There’s an otherworldly quality to a lot Tasseomancy’s music. The baroque-folk duo, made up of twins Sari and Romy Lightman, took their name from a word for tea-leaf reading, and their latest album, Ulalume—launching this Thursday at the Great Hall—is appropriately rooted in mysticism.

The band (formerly called Ghost Bees) is best known as an offshoot of Austra; they often perform alongside the Katie Stelmanis–led trio on tour. But whereas Austra is all synth and movement—the music taps into tangible pulse and beats—Tasseomancy is more ephemeral, relying on suggested presences rather than insistent rhythms. While previous outings focused on a traditional bare-bones folk aesthetic, they’ve adopted a fuller, more symphonic sound on their latest album, texturing their chilling minor-key melodies with pedals and drones.

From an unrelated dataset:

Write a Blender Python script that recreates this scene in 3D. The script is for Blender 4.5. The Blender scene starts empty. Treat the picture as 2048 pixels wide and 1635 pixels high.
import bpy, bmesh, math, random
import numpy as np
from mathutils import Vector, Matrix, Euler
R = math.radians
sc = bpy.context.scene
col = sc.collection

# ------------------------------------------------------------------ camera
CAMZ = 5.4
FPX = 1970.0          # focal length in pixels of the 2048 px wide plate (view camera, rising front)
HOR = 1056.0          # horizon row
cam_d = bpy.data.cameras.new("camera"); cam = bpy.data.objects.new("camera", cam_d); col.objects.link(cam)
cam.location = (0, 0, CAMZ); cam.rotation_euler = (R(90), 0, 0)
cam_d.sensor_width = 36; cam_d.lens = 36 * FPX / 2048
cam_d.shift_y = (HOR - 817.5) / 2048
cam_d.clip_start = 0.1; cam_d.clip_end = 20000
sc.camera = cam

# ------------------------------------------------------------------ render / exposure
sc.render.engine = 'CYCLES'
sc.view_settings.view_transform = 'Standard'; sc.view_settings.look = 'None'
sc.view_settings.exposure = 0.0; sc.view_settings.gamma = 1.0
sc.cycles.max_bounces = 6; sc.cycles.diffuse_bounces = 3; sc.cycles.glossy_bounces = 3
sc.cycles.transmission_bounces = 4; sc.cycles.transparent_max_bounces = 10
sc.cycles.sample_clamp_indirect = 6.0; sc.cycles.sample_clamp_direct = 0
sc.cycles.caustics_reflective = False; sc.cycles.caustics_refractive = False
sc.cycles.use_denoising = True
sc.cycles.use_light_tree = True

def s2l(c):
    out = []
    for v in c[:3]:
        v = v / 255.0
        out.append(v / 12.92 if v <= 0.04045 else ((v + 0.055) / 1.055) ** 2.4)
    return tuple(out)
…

The sisters sing with a brittle witchiness, reminiscent of Joanna Newsom, but without the sometime little-girl precociousness. Instead, Tasseomancy brings maturity to the atmospheric, ghostly songs on Ulalume (whose name was taken, fittingly, from an Edgar Allan Poe poem). Their voices are layered with echoing harmonies, and the lyrics reverberate with images of shadowy forests and uncanny encounters. This is autumn music at its best: romantic, diaphanous and just a little bit spooky.

The details: Oct. 20, 9 p.m. $10­–$12. The Great Hall, 1087 Queen St. W., 416-537-0803, thegreathall.ca.